One of the more forceful explanations of the official position came in a ruling from Chief Justice Yong Pung How when dismissing an appeal by four Jehovah's Witnesses who had been convicted of possessing banned SCJW literature.

''Any organisation whose members are bound by its own rules not to do national service, whether it be Jehovah's Witnesses or a mere society to promote the playing of tiddlywinks or something else, must have to face de-registration,'' he said. A failure to act would allow the group to become ''an easy refuge for people who wish to evade national service'', he said.

The stance angers human-rights groups, including London-based Amnesty International, which regularly calls for the Singaporean detainees to be freedwithout conditions.

''Amnesty believes the imprisoned Jehovah's Witnesses to be prisoners of conscience,'' a spokeswoman said. ''They have been detained for their refusal on religious grounds to perform military service.'' For the campaigners the crux is not one of endorsing the Jehovah's Witnesses' particular beliefs, nor of disputing the right of a sovereign government to call up its young men to serve in the military. It is about choice.

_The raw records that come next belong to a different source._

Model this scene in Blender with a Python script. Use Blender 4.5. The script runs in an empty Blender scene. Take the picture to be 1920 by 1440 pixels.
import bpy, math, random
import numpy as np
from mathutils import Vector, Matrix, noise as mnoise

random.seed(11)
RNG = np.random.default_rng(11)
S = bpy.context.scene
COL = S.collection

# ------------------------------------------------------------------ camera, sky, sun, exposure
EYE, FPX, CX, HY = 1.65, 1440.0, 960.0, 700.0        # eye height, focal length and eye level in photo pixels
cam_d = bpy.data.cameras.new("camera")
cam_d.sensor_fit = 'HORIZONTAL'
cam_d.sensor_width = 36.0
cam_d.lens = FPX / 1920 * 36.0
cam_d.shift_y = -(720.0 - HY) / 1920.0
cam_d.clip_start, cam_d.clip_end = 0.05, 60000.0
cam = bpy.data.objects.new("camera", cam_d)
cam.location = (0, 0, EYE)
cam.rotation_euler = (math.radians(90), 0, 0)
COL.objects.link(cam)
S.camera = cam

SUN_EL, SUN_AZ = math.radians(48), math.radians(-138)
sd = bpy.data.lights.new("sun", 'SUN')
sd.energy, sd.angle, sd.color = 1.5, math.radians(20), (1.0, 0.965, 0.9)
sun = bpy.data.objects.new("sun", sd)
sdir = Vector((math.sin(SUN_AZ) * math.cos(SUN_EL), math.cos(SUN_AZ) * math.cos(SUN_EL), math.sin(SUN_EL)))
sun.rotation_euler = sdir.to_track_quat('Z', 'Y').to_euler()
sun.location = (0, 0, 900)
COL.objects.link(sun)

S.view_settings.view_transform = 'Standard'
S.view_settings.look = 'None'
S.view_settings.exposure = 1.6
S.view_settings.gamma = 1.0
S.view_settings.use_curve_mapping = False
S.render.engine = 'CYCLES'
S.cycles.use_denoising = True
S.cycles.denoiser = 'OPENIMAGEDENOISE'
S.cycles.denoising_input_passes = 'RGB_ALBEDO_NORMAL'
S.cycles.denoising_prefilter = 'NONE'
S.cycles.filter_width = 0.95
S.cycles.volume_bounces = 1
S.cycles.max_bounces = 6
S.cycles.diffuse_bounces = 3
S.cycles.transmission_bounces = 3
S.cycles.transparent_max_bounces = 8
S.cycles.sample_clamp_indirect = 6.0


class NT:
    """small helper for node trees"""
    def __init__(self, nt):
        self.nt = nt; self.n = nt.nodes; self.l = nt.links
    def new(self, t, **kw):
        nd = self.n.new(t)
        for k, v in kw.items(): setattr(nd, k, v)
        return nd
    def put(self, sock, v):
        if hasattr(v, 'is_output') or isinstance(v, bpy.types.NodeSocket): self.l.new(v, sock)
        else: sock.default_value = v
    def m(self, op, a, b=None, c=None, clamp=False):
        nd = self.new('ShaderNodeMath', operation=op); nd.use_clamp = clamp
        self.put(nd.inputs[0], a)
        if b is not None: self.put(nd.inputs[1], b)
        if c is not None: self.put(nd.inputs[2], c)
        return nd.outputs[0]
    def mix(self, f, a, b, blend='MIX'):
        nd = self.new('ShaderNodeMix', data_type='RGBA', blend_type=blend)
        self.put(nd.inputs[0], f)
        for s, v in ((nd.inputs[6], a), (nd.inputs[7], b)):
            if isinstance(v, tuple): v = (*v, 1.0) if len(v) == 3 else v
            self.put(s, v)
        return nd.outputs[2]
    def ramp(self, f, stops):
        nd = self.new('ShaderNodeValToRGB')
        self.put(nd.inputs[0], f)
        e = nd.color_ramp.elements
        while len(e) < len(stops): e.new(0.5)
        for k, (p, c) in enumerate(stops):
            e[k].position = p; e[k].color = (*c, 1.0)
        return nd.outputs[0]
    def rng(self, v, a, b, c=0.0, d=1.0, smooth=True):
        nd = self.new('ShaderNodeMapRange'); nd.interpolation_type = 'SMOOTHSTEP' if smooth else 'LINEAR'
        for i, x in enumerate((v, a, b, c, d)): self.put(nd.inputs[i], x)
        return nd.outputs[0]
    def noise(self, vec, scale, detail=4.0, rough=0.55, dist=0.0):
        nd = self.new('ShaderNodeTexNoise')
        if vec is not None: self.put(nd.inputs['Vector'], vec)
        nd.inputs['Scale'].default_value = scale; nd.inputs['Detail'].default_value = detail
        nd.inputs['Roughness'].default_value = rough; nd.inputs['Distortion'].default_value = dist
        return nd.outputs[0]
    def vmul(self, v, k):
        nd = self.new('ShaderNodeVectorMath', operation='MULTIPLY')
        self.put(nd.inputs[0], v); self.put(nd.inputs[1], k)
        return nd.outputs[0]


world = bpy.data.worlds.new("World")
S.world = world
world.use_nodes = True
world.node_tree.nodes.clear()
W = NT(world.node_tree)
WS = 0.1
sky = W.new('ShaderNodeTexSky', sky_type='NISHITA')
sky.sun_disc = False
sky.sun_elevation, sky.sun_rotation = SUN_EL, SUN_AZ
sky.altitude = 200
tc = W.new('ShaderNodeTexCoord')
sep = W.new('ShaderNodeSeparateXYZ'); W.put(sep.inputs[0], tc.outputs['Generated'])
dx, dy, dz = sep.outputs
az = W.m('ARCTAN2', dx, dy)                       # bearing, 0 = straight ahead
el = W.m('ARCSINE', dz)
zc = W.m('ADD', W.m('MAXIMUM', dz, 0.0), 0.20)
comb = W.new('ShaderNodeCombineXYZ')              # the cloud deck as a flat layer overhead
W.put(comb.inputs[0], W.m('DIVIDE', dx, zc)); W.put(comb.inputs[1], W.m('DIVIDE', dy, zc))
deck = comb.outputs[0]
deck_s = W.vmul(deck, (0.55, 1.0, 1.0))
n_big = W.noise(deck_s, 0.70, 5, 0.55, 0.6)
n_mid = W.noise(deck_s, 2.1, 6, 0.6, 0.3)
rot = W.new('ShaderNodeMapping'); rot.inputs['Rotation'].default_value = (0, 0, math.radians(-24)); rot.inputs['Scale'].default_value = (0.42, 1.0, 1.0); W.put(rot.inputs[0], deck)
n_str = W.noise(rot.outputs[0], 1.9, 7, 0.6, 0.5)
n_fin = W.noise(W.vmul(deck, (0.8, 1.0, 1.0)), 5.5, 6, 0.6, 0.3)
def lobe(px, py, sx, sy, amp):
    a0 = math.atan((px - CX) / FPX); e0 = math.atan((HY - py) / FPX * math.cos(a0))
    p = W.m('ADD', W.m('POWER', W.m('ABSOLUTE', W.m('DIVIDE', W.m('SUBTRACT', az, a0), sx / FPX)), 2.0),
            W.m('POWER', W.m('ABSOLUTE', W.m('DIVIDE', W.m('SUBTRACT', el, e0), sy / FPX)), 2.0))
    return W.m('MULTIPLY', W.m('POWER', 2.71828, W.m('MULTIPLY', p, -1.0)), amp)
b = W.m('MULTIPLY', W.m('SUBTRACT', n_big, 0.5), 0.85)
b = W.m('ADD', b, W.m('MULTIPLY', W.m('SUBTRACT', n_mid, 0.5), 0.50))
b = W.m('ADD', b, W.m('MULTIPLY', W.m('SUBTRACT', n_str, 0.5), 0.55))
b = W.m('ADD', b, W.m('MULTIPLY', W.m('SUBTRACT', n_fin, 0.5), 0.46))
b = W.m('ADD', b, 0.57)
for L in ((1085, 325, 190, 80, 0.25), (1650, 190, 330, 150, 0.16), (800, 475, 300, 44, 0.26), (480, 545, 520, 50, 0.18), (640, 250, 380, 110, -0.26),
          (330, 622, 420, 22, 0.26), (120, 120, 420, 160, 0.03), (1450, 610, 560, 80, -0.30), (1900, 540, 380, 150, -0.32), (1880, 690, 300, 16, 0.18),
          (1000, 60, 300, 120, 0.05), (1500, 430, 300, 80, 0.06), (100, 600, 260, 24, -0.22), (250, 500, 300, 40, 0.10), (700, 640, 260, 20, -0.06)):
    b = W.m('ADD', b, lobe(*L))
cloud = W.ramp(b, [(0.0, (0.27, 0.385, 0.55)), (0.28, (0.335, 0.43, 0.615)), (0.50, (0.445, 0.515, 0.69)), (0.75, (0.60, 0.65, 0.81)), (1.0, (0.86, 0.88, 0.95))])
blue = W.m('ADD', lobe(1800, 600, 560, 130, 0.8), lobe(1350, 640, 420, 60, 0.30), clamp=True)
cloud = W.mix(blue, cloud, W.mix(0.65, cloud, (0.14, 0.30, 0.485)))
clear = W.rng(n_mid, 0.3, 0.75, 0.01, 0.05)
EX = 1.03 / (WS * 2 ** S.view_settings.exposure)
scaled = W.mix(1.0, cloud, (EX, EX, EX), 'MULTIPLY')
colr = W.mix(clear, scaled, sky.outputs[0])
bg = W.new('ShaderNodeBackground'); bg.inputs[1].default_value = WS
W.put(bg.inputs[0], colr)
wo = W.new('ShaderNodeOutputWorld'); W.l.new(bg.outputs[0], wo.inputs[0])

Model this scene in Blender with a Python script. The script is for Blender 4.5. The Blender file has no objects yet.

''In keeping with international standards, Amnesty International insists that all those liable to conscription be given the opportunity to perform a genuinely civilian alternative to service in the armed forces on the grounds of their conscience or profound conviction,'' she said.

Given that the government refuses even to recognise ''conscientious objection'' the standoff is likely to last far into the future. And in the years ahead there will continue to be young men who contemplate their life and beliefs from the confines of a military prison.